Right away you can see that an exacta wheel bet costs about half as much as the box situation since you are playing less combinations. There's a higher risk, but the rewards (and profit margin) are better since you are not wasting money on combinations that you don't believe will come in.

(Side note: if you were at the track or an OTB and wanted to make either of those exacta bets in person, you would walk to the window and say: "Track Name, Race Number: $2 Exacta Box, 1-2-3-4-5" or "Track Name, Race Number: $2 Exacta, 1 and 2 with 1-2-3-4-5". Saying "with" is how you separate horses from the first, second, third or fourth positions to the clerk. And always check your ticket before you walk away.)

Calculating trifecta and superfecta wheels follows the same formula as the exacta bet above. However, if you want an easier way to calculate your wagers, you can find a variety of waging calculators on the web, including a nice one at

So we've discussed the intra-race exotics (exacta, trifecta, superfecta), let's talk about the multi-race bets, which are some of the most popular bets at the track. A multi-race wager is any bet that involves betting on a series of races, rather than just one specific race. A Pick 4, where you try to pick the winners of four consecutive races, is a multi-race wager and can pay very nicely, depending on the odds of the horses that win during the sequence.
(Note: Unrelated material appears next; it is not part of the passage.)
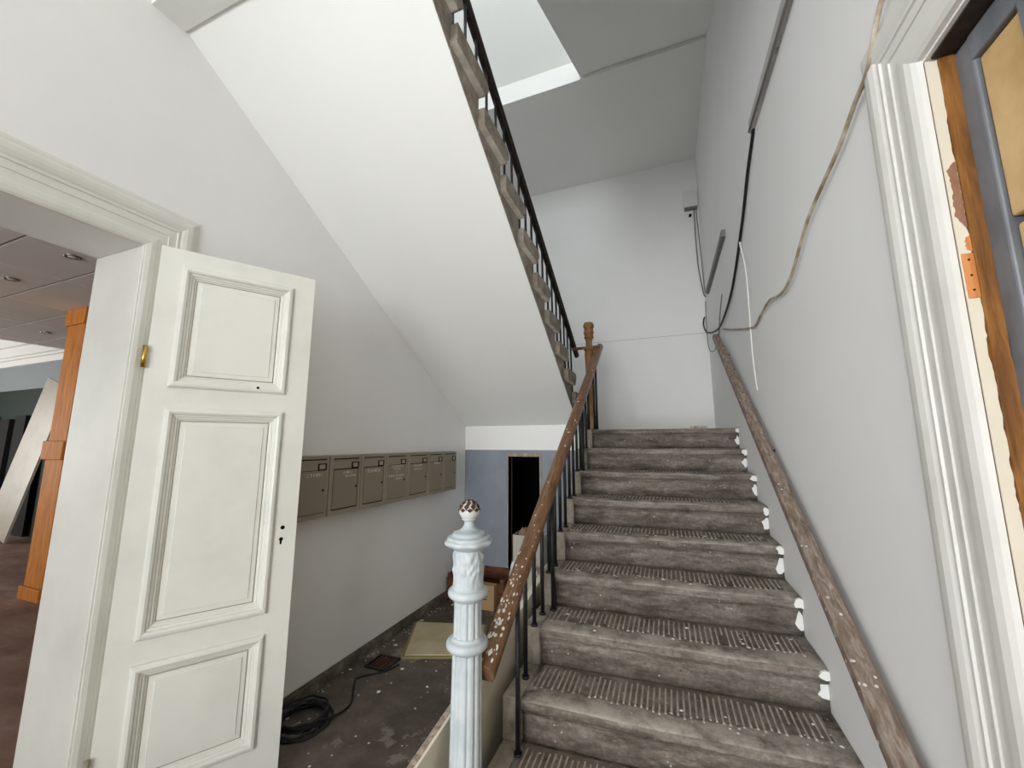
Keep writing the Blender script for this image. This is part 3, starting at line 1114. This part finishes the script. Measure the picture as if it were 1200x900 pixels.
def mailbox_unit(y_list, label, doors):
    """doors: per box (ajar gap, lines of lettering)"""
    y0, y1 = y_list[0], y_list[-1]
    zt, zb = -0.068, -0.428
    u = thing('mailbox_unit', (-1.95, (y0 + y1) / 2, zb), label, 'mailbox', None)
    MB().box(XL + 0.0005, MBX - 0.006, y0 + 0.001, y1 - 0.001, zb, zt).build('body', M['mailbox'], u, bevel=0.012, segs=3)
    for i in range(len(y_list) - 1):
        a, b = y_list[i], y_list[i + 1]
        gap, lines = doors[i]
        # face frame
        fm = MB()
        zz = [(zb + 0.004, zb + 0.030), (zt - 0.084, zt - 0.034), (zt - 0.020, zt - 0.002)]
        for (p, q) in zz:
            fm.box(MBX - 0.007, MBX, a + 0.030, b - 0.020, p, q)
        fm.box(MBX - 0.007, MBX, a + 0.002, a + 0.030, zb + 0.004, zt - 0.002)
        fm.box(MBX - 0.007, MBX, b - 0.020, b - 0.002, zb + 0.004, zt - 0.002)
        fm.build('face_frame', M['mailbox'], u, bevel=0.0015)
        MB().box(MBX - 0.0075, MBX - 0.0055, a + 0.028, b - 0.018, zb + 0.028, zt - 0.018).build('opening', M['black'], u)
        # letter flap under the slot
        MB().box(MBX - 0.004, MBX + 0.004, a + 0.030, b - 0.022, zt - 0.034, zt - 0.027).build('letter_flap', M['mailbox'], u, bevel=0.0012)
        g1 = 0.003 + gap
        d = MB().box(MBX - 0.005, MBX + 0.003, a + 0.033, b - 0.020 - g1, zb + 0.034 + gap * 0.5, zt - 0.087 - gap * 0.4).build('door', M['mailbox_door'], u, bevel=0.0015)
        lk = MB().tube([(MBX, b - 0.042, -0.268), (MBX + 0.006, b - 0.042, -0.268)], 0.007, 12).build('lock', M['black'], d)
        # name-card frame
        nf = MB()
        ya, yb, za, zb2 = b - 0.085, b - 0.024, zt - 0.084, zt - 0.046
        for (p, q, r_, s) in ((ya, yb, zb2 - 0.006, zb2), (ya, yb, za, za + 0.006), (ya, ya + 0.008, za, zb2), (yb - 0.008, yb, za, zb2)):
            nf.box(MBX, MBX + 0.004, p, q, r_, s)
        fr_ = nf.build('name_frame', M['black'], u)
        MB().box(MBX, MBX + 0.0015, ya + 0.004, yb - 0.004, za + 0.003, zb2 - 0.003).build('name_card', M['paper'], u)
        # worn white lettering, no longer legible
        if lines:
            lt = MB()
            for (zc, ca, cb, h) in lines:
                y = a + 0.033 + ca * (b - a - 0.06)
                ye = a + 0.033 + cb * (b - a - 0.06)
                while y < ye:
                    wd = random.uniform(0.006, 0.010)
                    t_ = random.randint(0, 4)
                    hh = h * random.uniform(0.8, 1.0)
                    s = 0.0022
                    if t_ != 3:
                        lt.box(MBX + 0.003, MBX + 0.0036, y, y + s, zc - hh / 2, zc + hh / 2)
                    if t_ in (0, 2):
                        lt.box(MBX + 0.003, MBX + 0.0036, y + wd - s, y + wd, zc - hh / 2, zc + hh / 2)
                    if t_ in (0, 1, 3):
                        lt.box(MBX + 0.003, MBX + 0.0036, y, y + wd, zc + hh / 2 - s, zc + hh / 2)
                    if t_ in (1, 2, 4):
                        lt.box(MBX + 0.003, MBX + 0.0036, y, y + wd, zc - s / 2, zc + s / 2)
                    if t_ in (3, 4):
                        lt.box(MBX + 0.003, MBX + 0.0036, y, y + wd, zc - hh / 2, zc - hh / 2 + s)
                    y += wd + random.choice((0.002, 0.002, 0.003, 0.009))
            lt.build('worn_lettering', M['chalk'], d)
    return u


z0 = -0.068
mailbox_unit([1.605, 1.872], 'taupe metal mailbox nearest the open white door, partly behind it', [(0.0, [(-0.178, 0.35, 0.85, 0.018)])])
mailbox_unit([1.876, 2.14, 2.392, 2.650], 'row of three taupe wall mailboxes in the middle, lettered doors', [
    (0.008, [(-0.175, 0.38, 0.72, 0.017), (-0.198, 0.45, 0.88, 0.014)]),
    (0.008, [(-0.180, 0.15, 0.78, 0.020)]),
    (0.0, [(-0.165, 0.15, 0.85, 0.014), (-0.186, 0.3, 0.7, 0.014), (-0.208, 0.42, 0.5, 0.012), (-0.232, 0.0, 0.95, 0.014), (-0.255, 0.4, 0.75, 0.012)])])
mailbox_unit([2.656, 2.94, 3.188, 3.430], 'row of three taupe wall mailboxes nearest the grey alcove wall', [
    (0.006, [(-0.172, 0.2, 0.75, 0.014), (-0.198, 0.2, 0.7, 0.014)]),
    (0.0, [(-0.165, 0.3, 0.85, 0.013)]),
    (0.0, None)])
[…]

As with all wagers, you can select as many horses as you want but the cost of your ticket increases with every horse added into the mix.

Let's say you are looking at a four race sequence where you like the following horses in each race:

Race 1: 1-2
Race 2: 1-2-3-4
Race 3: 1
Race 4: 1-2-3-4-5-6-7

To collect on a Pick 4 wager using the horses above, you would need at least one of your selections to win in each leg; pretty simple. Using only one horse in a specific race, as is done in the 3rd race in our example, is called "singling" a horse. Singles are important because they help to reduce the cost of your ticket.

Calculating the cost of a multi-race wager is easy: simply multiply the bet amount by the number of selections in each leg. Using our above example, that Pick 4 ticket would cost the following amount.

$0.50 Pick 4: $0.50 x 2 x 4 x 1 x 7: $28

The power of the "single" should be obvious; if we had selected two, three or four horses in that 3rd race, our ticket would have doubled, tripled or quadrupled in cost. It's not required that you use a single; if you have the money to spend and you want better coverage, spend away. But most players like to try and find one race where they have a prime single so they can use more horses in the races where things appear more wide-open.

Additionally, you don't have to play each wager to the minimum amount. Our Pick 4 example above could be played to a $1 base, or $2, or whatever you want. Of course, the higher the base amount, the more expensive your ticket becomes.

Selecting The Right Wager

If you're a little overwhelmed with the sheer amount of betting options you can take heart with the fact that you don't need to play them all. In fact, the best wagering strategy usually involves finding a solid win bet before doing anything else. If you can't figure out which horse is going to win a race, you probably shouldn't be diving into bets requiring you to also pick horses in 2nd, 3rd or 4th. But if you find a solid play for the win, then you can start to branch out into the more complicated wagers. Like poker, you need to go "all in" when you feel you have the advantage, not because you want the action.